So I worked with a really cool SEO Team for a national law firm that had quite a big project. They wanted all of their old articles converted to more currently relevant information. A pretty straight-forward gig and clear requirements so I was glad to get the role.
At first, I noticed how many articles there were and how few of them would indicate the year in which it was written. I remembered reading something about SEO practices and how putting the year the article is published alongside the title made people believe it was more of a reliable authority on the subject. I offered this insight to the SEO team and the COO, who was in charge, and it stuck! They liked the idea and we began to include the date published on all the articles which you can see here.
We used Click-Up as a content management tool and I thought it was really neat. The accessibility and logging of specific events like someone uploading something was really important and I felt it did it seamlessly.
This was a cool job overall, I love working in the field of law because it always feels like you’re doing something good for the world, granted I’m not doing as much as actual lawyers but it helps me feel better about it when it’s all over.

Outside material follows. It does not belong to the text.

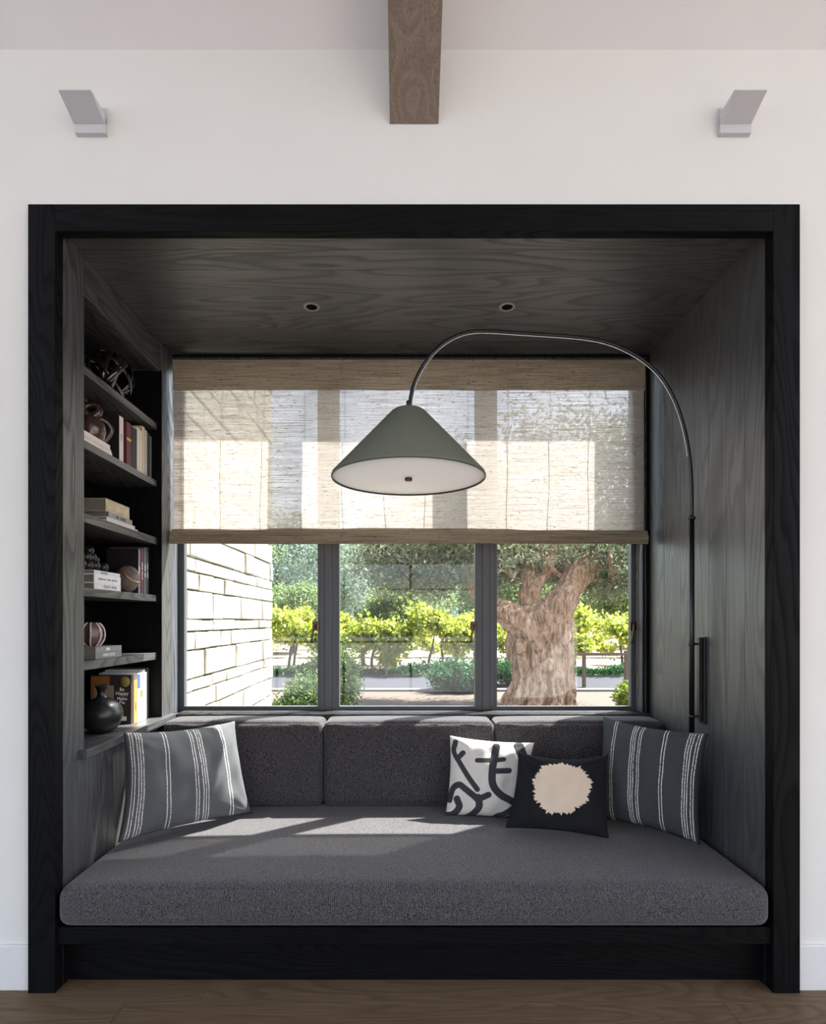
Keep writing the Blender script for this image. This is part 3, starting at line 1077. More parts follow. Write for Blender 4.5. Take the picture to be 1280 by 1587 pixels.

Last thing: it was fun to read law students’ writing because it’s such a unique thing to edit. They are very intellegent, they know what it takes to make an argument. But it’s funny when all that academic knowledge gets translated to the real world and it doesn’t work. There would be long paragraphs about a car injury where it could’ve just been great with one sentence. They’d go on and on about jargon and small details it would ultimately be so confusing. Really my job was just to dumb it down (which really took a lot of mental acuity to figure out at times). It was enjoyable.